GNSS users have now fully available two satellite
systems: NAVSTAR system developed by U.S.A and
the Russian GLONASS system. The third satellite system
GALILEO is the EU project, which aim is to build
a new and an advanced satellite system, which would
contribute to maximum efficiency in measurements of
GNSS. The successful launch and expansion of the GALILEO
system would be more than double the number
of GNSS signals, which will be available to users
(Tuček et al., 2007). Currently, in mapping both systems
are used, which increases the accuracy and availability
of mapping in extreme conditions (GLONASS
system significantly offset the deficiency of American
NAVSTAR satellites, which lead to increase of accuracy
and availability of GNSS technology in extreme
environments such as forest.


The equipment on the GNSS basis, sometimes called
GPS/GIS, is effective in data collection in forested
areas, e.g. also in forest stand description (forest taxation),
in forest detail object location and attribute collection
in forestry thematic mapping (Tuček et al.

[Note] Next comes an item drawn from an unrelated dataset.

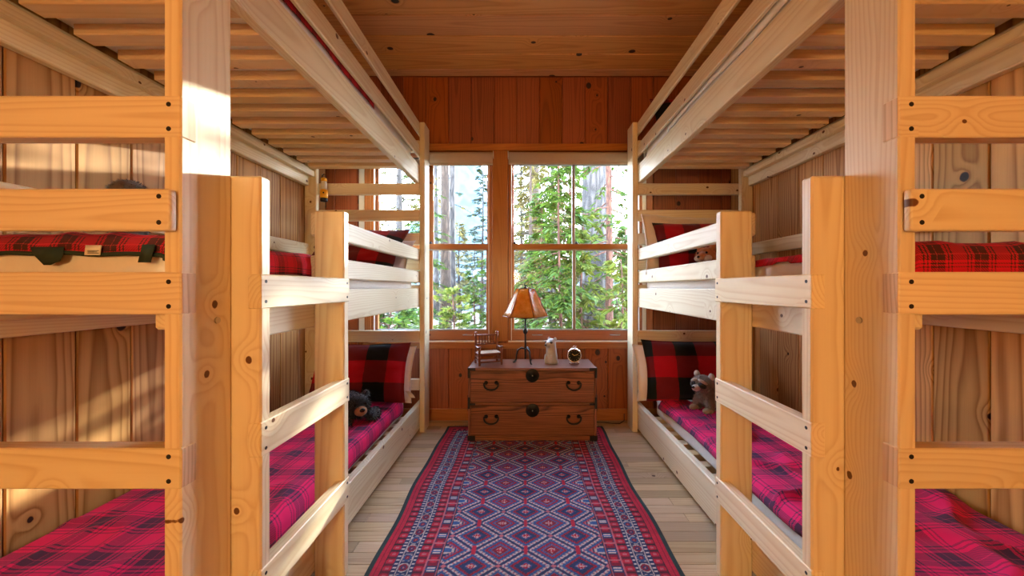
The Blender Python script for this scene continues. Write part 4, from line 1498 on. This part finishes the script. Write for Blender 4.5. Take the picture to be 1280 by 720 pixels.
# ------------------------------------------------------------------ floor lamp added behind the camera for warm light
def added_floor_lamp(x, y, h, label, power):
    fl = empty('added_floor_lamp', (x, y, 0), label, 'lamp')
    lathe('base', [(0.0, 0.0), (0.15, 0.0), (0.15, 0.012), (0.03, 0.025), (0.012, 0.04)], M['black'], fl, 28, T((x, y, 0.0005)))
    tube('pole', [(x, y, 0.03), (x, y, h)], 0.011, M['black'], fl, 10)
    e = NT('lit_globe')
    em = e.n('ShaderNodeEmission')
    em.inputs[0].default_value = (1.0, 0.62, 0.23, 1)
    R = 0.16
    em.inputs[1].default_value = power / (4 * PI * PI * R * R)
    e.t.links.new(em.outputs[0], e.out.inputs[0])
    V, F = ellipsoid((x, y, h + R - 0.01), (R, R, R), seg=28, rings=18)
    mesh_obj('glass_globe', V, F, e.m, fl, True)
    lathe('collar', [(0.012, 0), (0.05, 0.004), (0.05, 0.012), (0.012, 0.016)], M['black'], fl, 20, T((x, y, h - 0.018)))
    return fl


added_floor_lamp(-0.25, -1.95, 1.15, 'globe floor lamp added out of view by the near wall for warm light', LAMP_POWER)

# ------------------------------------------------------------------ outdoors
def bark(name, light, dark, sx=9.0, sz=2.0, rough=0.9):
    t = NT(name)
    tc = t.n('ShaderNodeTexCoord')
    mp = t.n('ShaderNodeMapping')
    mp.inputs['Scale'].default_value = (sx, sx, sz)
    t.put(mp.inputs['Vector'], tc.outputs['Object'])
    v = t.n('ShaderNodeTexVoronoi', feature='DISTANCE_TO_EDGE')
    t.put(v.inputs['Vector'], mp.outputs[0])
    v.inputs['Scale'].default_value = 1.0
    nz = t.noise(mp.outputs[0], 3.0, 4.0)
    f = t.math('ADD', t.math('MULTIPLY', v.outputs['Distance'], 2.2), t.math('MULTIPLY', t.math('SUBTRACT', nz, 0.5), 0.8), clamp=True)
    t.put(t.bsdf.inputs['Base Color'], t.mix(f, dark, light))
    t.bsdf.inputs['Roughness'].default_value = rough
    t.bump(f, 0.8, 0.03)
    return t.m


def leafy(name, col, col2, trans=0.45):
    t = NT(name)
    g = t.n('ShaderNodeNewGeometry')
    tc = t.n('ShaderNodeTexCoord')
    nz = t.noise(tc.outputs['Object'], 2.2, 3.0)
    f = t.math('ADD', t.math('MULTIPLY', g.outputs['Random Per Island'], 0.55), t.math('MULTIPLY', nz, 0.45))
    c = t.mix(t.math('MULTIPLY', t.math('SUBTRACT', f, 0.2), 1.6, clamp=True), col, col2)
    t.put(t.bsdf.inputs['Base Color'], c)
    t.bsdf.inputs['Roughness'].default_value = 0.55
    t.bsdf.inputs['Specular IOR Level'].default_value = 0.2
    tr = t.n('ShaderNodeBsdfTranslucent')
    t.put(tr.inputs[0], c)
    mx = t.n('ShaderNodeMixShader')
    mx.inputs[0].default_value = trans
    t.t.links.new(t.bsdf.outputs[0], mx.inputs[1])
    t.t.links.new(tr.outputs[0], mx.inputs[2])
    t.t.links.new(mx.outputs[0], t.out.inputs[0])
    return t.m


M['bark_grey'] = bark('grey_bark', (0.085, 0.075, 0.072), (0.016, 0.014, 0.014), 7, 1.6)
M['bark_tan'] = bark('tan_bark', (0.085, 0.056, 0.040), (0.026, 0.016, 0.011), 8, 2.0)
M['bark_red'] = bark('red_bark', (0.14, 0.055, 0.03), (0.045, 0.016, 0.01), 14, 4)
M['leaf_green'] = leafy('cedar_green', (0.0160, 0.0440, 0.0080), (0.0920, 0.1440, 0.0176))
M['leaf_bright'] = leafy('young_green', (0.0360, 0.0680, 0.0096), (0.1760, 0.1880, 0.0280))
M['leaf_dark'] = leafy('fir_green', (0.0112, 0.0256, 0.0144), (0.0560, 0.0760, 0.0280), 0.3)
M['leaf_gold'] = leafy('yellow_gold', (0.0720, 0.0680, 0.0200), (0.2160, 0.1760, 0.0600))  # yellowish gold foliage colour
M['leaf_far'] = leafy('far_forest', (0.0176, 0.0272, 0.0144), (0.0800, 0.0800, 0.0320), 0.3)
GZ = -0.55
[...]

2002). These systems are used mainly for navigation on


the ground and under canopy but LIDAR and IFSAR
remote sensing technologies are equipped with GPS for
obtaining accurate coordinate system of flying. At this
time there is an effort to equip the new forest (wheeled
skidder, track skidder) and agriculture technologies
with GPS because of its navigation and monitoring abilities.

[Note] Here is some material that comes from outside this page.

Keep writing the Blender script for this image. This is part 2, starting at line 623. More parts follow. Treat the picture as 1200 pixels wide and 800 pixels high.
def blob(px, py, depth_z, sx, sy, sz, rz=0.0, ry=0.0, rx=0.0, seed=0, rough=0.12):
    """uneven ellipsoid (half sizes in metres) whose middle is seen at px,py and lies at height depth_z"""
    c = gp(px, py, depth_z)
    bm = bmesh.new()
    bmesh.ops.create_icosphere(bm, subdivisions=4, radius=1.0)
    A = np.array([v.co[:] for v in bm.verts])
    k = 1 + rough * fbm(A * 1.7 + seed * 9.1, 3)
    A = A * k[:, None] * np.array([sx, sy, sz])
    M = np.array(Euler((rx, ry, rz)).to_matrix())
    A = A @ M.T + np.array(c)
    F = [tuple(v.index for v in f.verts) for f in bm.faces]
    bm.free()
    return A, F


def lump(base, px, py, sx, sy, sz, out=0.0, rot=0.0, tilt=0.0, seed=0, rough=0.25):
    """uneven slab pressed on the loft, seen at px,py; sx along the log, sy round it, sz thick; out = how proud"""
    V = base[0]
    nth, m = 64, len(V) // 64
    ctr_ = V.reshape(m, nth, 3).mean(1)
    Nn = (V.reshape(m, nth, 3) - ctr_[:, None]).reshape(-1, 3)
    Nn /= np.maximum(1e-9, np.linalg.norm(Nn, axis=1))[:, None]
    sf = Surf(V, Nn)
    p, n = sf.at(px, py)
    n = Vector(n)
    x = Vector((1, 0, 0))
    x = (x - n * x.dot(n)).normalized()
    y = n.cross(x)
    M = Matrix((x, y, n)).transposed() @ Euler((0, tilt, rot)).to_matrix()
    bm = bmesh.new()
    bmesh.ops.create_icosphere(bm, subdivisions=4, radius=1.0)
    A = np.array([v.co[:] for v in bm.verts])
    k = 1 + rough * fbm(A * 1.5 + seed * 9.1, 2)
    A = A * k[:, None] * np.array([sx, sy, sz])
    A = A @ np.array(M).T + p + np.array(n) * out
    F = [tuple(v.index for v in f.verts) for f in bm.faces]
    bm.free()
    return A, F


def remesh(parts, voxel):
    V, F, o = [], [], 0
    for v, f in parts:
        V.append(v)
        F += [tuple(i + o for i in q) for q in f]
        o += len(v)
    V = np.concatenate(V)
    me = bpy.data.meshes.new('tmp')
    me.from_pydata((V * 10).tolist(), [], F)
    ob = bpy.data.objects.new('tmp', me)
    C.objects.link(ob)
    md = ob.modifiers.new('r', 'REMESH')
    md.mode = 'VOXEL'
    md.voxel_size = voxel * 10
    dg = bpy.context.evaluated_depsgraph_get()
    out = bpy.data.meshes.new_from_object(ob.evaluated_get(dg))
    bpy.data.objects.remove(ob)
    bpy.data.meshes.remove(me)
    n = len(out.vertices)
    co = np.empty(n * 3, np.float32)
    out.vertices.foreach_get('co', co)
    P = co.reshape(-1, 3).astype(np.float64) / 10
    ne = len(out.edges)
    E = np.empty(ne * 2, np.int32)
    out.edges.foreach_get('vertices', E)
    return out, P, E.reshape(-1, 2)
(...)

GPS builds connections among map, image or digital
database and real, physical location on the Earth
surface. A possibility of usage of such equipment for
tracing and navigation (from the map, plan or image to
real conditions) is it’s another important attribute
(Tuček, Suchomel 2003).


Inertial navigation system – Inertial navigation
system uses gyros, which is able to maintain on long-
term indication of the specified direction. Measurement
is based on the spread of the laser pulse in very long
convoluted coils into fibreglass. With the progress of
the motion sensor there are also emerging inertial navigation
systems operating on different principles. These
systems consist of sets capable of very sensitive accelerometers
measurement changes in the direction of motion
sensor. This sensor works in conjunction with a
computer that continuously integrates the input signal
of the accelerometers and determines the current location
of the observed object. Inertial navigation is able to
measure even in densely forested terrain, where other
navigation may not work (Rapant 2002, Martinić
et al. 2001).
Terrestrial Laser scanner – Terrestrial laser scanning
systems allows obtaining a large amount of data
fast, called a point cloud. Point Cloud is a set of x, y, z
coordinates and sometimes number of intensity, which
after processing provides a 3D model of objects and terrain.
Current researches are focused on forest inventory
automation, for the derivation of forest stand and tree
characteristics (height, diameter, round base, number of
stem) and identification of the tree based on bark.